» Instruction:
Look through the data below and extract, unchanged, the lines from the one that contains "gulch = np.abs(fbm(GX/9+2, GY/6, oct=4, seed=25))" to the one that contains "EROV = ero*sstep(.02, .2, fbm(GX/8, GY/5, oct=4, seed=28));", both included.

-- BEGIN Dataset section --

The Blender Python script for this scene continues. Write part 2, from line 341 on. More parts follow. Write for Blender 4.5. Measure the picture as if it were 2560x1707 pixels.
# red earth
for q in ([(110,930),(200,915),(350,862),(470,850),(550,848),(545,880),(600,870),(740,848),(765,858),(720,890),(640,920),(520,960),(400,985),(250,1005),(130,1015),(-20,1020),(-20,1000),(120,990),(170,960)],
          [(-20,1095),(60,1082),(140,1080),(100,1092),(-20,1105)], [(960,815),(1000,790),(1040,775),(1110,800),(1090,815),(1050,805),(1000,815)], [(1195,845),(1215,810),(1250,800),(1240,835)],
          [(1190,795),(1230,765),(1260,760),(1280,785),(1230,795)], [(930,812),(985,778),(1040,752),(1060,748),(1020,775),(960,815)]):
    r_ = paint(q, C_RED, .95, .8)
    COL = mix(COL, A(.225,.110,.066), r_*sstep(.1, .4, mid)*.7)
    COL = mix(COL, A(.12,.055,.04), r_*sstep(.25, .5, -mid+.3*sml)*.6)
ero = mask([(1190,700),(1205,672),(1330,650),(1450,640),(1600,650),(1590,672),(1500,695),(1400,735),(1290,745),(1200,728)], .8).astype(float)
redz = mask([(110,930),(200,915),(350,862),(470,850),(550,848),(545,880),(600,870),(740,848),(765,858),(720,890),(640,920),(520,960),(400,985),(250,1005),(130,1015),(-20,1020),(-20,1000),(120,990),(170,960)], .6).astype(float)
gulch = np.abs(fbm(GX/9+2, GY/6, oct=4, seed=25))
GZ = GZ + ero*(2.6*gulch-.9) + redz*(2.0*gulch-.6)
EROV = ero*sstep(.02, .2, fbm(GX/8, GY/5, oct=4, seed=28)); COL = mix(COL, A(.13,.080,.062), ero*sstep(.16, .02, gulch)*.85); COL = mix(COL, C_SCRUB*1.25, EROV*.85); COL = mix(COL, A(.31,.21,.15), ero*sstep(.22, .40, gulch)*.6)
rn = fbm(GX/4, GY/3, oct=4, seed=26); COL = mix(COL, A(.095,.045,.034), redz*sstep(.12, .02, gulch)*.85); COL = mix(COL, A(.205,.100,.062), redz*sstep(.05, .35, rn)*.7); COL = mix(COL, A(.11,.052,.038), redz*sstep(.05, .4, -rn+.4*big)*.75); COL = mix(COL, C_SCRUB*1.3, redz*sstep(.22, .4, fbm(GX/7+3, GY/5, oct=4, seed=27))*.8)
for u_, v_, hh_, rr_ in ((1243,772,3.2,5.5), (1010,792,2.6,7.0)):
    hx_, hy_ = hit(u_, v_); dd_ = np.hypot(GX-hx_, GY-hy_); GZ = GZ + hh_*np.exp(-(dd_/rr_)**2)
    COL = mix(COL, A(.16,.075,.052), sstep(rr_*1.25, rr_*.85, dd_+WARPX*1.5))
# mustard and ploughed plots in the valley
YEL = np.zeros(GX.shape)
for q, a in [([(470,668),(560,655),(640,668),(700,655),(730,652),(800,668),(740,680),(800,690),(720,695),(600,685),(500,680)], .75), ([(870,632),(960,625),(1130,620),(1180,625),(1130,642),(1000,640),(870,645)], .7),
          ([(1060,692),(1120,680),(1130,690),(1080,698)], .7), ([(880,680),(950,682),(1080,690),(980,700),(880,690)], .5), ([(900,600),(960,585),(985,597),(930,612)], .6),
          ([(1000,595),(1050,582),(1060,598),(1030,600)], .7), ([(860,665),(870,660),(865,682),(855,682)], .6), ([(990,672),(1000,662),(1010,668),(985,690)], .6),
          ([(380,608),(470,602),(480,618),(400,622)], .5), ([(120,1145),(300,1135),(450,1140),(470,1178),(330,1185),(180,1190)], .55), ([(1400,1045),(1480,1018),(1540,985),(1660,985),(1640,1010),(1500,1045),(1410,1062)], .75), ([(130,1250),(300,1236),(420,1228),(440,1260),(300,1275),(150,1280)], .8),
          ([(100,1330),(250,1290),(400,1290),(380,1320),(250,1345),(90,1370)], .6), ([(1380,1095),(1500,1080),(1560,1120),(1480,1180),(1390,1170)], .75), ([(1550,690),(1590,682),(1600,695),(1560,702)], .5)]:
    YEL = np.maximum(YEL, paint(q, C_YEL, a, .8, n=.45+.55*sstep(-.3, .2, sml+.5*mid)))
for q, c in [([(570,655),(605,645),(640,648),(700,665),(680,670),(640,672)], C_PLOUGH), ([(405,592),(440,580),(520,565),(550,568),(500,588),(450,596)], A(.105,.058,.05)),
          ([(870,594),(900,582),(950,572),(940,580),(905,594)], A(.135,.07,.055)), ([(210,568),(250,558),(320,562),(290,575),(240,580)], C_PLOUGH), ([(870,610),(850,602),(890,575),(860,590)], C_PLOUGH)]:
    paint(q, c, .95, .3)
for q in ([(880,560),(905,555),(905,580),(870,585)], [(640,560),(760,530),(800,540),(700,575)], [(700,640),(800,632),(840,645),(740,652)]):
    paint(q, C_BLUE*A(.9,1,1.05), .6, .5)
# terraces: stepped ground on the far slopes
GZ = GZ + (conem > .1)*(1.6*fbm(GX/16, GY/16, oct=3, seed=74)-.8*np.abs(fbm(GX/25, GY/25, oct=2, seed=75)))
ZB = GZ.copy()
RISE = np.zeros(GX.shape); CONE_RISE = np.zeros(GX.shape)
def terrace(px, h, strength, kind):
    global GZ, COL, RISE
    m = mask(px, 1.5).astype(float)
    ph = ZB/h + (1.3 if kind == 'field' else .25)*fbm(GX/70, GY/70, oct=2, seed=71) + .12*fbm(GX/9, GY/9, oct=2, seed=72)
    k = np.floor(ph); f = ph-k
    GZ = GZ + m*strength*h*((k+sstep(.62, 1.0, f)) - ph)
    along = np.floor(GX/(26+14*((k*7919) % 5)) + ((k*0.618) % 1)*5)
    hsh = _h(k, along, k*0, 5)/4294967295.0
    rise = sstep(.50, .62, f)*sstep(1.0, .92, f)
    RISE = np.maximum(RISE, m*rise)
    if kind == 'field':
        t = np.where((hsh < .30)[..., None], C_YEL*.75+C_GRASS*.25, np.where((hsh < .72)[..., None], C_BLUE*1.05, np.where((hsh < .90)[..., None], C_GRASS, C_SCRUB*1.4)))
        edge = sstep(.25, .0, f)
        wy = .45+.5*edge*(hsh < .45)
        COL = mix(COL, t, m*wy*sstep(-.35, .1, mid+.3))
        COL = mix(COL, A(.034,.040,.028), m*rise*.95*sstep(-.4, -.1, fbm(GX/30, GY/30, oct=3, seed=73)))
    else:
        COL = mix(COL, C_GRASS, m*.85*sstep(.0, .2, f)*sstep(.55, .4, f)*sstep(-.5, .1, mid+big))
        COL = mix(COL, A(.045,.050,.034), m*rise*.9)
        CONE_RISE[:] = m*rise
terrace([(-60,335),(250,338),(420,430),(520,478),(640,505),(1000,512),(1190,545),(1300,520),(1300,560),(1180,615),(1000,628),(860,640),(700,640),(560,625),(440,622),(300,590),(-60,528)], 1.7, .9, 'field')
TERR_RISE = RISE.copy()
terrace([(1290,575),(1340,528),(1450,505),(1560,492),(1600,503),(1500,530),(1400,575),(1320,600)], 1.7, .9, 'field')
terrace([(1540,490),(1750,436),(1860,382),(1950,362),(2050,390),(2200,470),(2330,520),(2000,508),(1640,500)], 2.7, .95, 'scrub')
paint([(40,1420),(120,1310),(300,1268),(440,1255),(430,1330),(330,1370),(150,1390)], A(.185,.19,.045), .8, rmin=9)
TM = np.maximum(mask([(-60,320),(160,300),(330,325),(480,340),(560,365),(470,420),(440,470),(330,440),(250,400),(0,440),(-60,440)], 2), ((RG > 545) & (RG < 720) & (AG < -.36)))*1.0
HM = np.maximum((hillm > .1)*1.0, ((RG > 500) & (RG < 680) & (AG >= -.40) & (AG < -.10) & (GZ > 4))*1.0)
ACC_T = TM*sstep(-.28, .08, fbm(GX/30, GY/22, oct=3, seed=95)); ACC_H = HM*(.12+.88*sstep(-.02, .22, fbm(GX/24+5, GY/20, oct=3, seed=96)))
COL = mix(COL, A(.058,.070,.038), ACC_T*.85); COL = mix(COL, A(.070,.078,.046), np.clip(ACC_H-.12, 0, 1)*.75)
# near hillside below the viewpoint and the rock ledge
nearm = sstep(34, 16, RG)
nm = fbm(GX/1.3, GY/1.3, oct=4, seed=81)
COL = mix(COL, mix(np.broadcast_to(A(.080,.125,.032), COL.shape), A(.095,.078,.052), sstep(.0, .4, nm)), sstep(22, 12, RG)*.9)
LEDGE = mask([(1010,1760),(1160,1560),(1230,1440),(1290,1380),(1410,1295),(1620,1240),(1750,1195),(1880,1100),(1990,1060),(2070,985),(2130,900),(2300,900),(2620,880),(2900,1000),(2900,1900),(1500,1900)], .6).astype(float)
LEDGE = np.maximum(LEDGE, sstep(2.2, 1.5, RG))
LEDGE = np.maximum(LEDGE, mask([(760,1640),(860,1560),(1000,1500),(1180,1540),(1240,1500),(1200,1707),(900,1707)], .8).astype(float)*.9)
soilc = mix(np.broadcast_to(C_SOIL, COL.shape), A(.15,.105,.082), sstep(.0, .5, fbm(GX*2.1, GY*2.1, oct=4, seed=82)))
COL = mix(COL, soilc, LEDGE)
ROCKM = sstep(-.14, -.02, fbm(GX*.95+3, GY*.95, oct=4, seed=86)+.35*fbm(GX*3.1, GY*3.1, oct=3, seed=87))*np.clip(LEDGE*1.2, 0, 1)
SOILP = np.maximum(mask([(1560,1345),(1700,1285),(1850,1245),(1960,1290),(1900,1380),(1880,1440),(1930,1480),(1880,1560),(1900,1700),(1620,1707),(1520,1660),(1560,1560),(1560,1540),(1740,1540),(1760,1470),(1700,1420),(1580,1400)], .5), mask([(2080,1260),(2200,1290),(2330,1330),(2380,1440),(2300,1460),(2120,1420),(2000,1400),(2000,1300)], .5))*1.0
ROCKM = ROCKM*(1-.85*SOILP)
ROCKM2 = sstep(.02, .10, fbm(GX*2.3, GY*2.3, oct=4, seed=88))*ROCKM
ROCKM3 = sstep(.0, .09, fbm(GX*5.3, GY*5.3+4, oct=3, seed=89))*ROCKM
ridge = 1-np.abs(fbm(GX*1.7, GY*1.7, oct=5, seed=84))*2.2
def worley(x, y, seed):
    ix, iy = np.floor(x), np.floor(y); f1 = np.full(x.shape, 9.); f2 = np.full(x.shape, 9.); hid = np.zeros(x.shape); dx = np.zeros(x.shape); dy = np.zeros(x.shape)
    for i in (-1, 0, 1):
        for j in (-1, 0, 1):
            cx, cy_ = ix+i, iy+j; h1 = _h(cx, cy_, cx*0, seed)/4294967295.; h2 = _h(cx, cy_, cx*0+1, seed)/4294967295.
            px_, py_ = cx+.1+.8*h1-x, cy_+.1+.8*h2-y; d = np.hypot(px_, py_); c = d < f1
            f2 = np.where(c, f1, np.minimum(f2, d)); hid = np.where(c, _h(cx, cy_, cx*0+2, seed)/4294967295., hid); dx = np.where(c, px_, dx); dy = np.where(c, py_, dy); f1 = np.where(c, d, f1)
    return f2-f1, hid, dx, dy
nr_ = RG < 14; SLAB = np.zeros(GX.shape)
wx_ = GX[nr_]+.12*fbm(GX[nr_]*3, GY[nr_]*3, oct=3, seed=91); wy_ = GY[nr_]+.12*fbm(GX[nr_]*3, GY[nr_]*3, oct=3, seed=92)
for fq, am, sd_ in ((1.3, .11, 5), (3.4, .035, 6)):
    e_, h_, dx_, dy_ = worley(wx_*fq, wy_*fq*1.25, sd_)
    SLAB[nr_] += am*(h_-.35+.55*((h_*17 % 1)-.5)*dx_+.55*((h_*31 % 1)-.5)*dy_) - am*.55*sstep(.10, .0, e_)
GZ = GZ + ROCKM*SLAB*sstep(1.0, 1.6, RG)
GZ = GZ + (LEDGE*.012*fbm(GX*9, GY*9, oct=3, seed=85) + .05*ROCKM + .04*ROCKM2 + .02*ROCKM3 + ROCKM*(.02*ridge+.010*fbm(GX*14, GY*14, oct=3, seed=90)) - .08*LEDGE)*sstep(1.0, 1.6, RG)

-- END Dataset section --

» Solved exercise:
gulch = np.abs(fbm(GX/9+2, GY/6, oct=4, seed=25))
GZ = GZ + ero*(2.6*gulch-.9) + redz*(2.0*gulch-.6)
EROV = ero*sstep(.02, .2, fbm(GX/8, GY/5, oct=4, seed=28)); COL = mix(COL, A(.13,.080,.062), ero*sstep(.16, .02, gulch)*.85); COL = mix(COL, C_SCRUB*1.25, EROV*.85); COL = mix(COL, A(.31,.21,.15), ero*sstep(.22, .40, gulch)*.6)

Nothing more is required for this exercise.